With the preponderance of cellphones, the traditional telephone network is close to extinction. Cell phones can not be used everywhere. More and more buildings will be secured from outside eaves dropping, so some kind of more traditional phone service will be needed. Using the computer connections via voip (voice over ip) can be away to compete. I will show what we did with various voip software and hardware devices. One other thought to consider is that the phone company wants to get rid of traditional phone lines. So might as well as get ready now.

There is a variety of IP phones available. Most are all in one unit. We already had phones and the ip phones at the time we looked at them were just too expensive. So I opted to get some analog to digital interfaces very cheap. All of the units shown would originally not work with the server we had. The firmware had to be a generic version not tied to a voip company. I installed the alternate firmware. You can see both the traditional phone cable and the ethernet cable so both have to be connected. There are some wireless units available, but cable is cheap. Some interfaces can act as a router like the larger unit in the picture. You could add other ip phones or networked equipment.

We will be testing two versions (maybe more) of the voip server. The two main servers will be winxp home with 3cx (requires a recent Microsoft operating system) and trixbox (includes centos linux). We will also use firmware modified d-link voip router, linksys pap, and packet8 analog to digital converters so we can use existing standard analog phones for the project. I will be also using a low end fxo card (Allows your system to act like a real old fashioned telephone) in the server for live access to existing phone lines.

We also may add a wireless access point that only certain devices can access the network. Most modern phones now have wireless features now. This can be done through using special electronic keys and mac address limitations. Mac (media access control addresses) have nothing to do with Apple branding. They are a sort of device serial number that is special to each networking device such as a nic (network interface card) or any other apparatus that can connect to a network. It is almost like letting in only people with the right badge number at a gate. More about all that later.

Some voip terminology to wet your appetite:
* VoIP – Voice over Internet Protocol (also called IP Telephony, Internet telephony, and Digital Phone) – is the routing of voice conversations over the Internet or any other IP-based network.
* SIP – Session Initiation Protocol – is a protocol developed by the IETF MMUSIC Working Group and proposed standard for initiating, modifying, and terminating an interactive user session that involves multimedia elements such as video, voice, instant messaging, online games, and virtual reality.
* PSTN – the public switched telephone network – is the concentration of the world’s public circuit-switched telephone networks, in much the same way that the Internet is the concentration of the world’s public IP-based packet-switched networks.
* ISDN – Integrated Services Digital Network – is a type of circuit switched telephone network system, designed to allow digital (as opposed to analog) transmission of voice and data over ordinary telephone copper wires, resulting in better quality and higher speeds, than available with analog systems.
* PBX – Private Branch eXchange (also called Private Business eXchange) – is a telephone exchange that is owned by a private business, as opposed to one owned by a common carrier or by a telephone company.
* IVR – In telephony, Interactive Voice Response – is a computerised system that allows a person, typically a telephone caller, to select an option from a voice menu and otherwise interface with a computer system.
* DID – Direct Inward Dialing (also called DDI in Europe) is a feature offered by telephone companies for use with their customers’ PBX system, whereby the telephone company (telco) allocates a range of numbers all connected to their customer’s PBX.
* RFC – Request for Comments (plurals Requests for Comments but RFCs) is one of a series of numbered Internet informational documents and standards very widely followed by both commercial software and freeware in the Internet and Unix communities.

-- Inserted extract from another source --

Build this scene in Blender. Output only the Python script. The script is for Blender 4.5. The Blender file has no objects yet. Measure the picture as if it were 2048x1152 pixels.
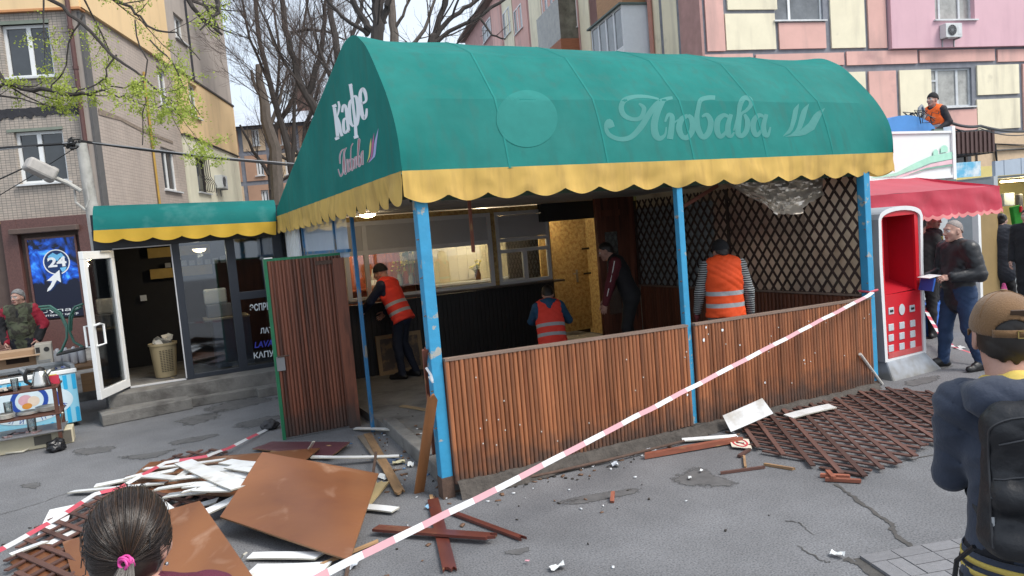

3cx setup (The product may have changed since these videos which were not done by us).

Trixbox setup (the product may have changed since this video)

We still have to talk about what we did, but at least you have some background after these videos.

Asterisk and some of it’s companion programs are changing dramatically, so we are waiting till things settle down before doing another install. I just added a second drive to our Microsoft box and converted it to be a linux server for the time being. so I will concentrate on the linux configuration. The three videos for the Microsoft configuration should suffice. We are actually going to try to use trixbox 2.8. Also plan to add asterisk to a router that uses openwrt as a test. Bought an inexpensive router and installed OPENWRT, but need to add the asterisk module.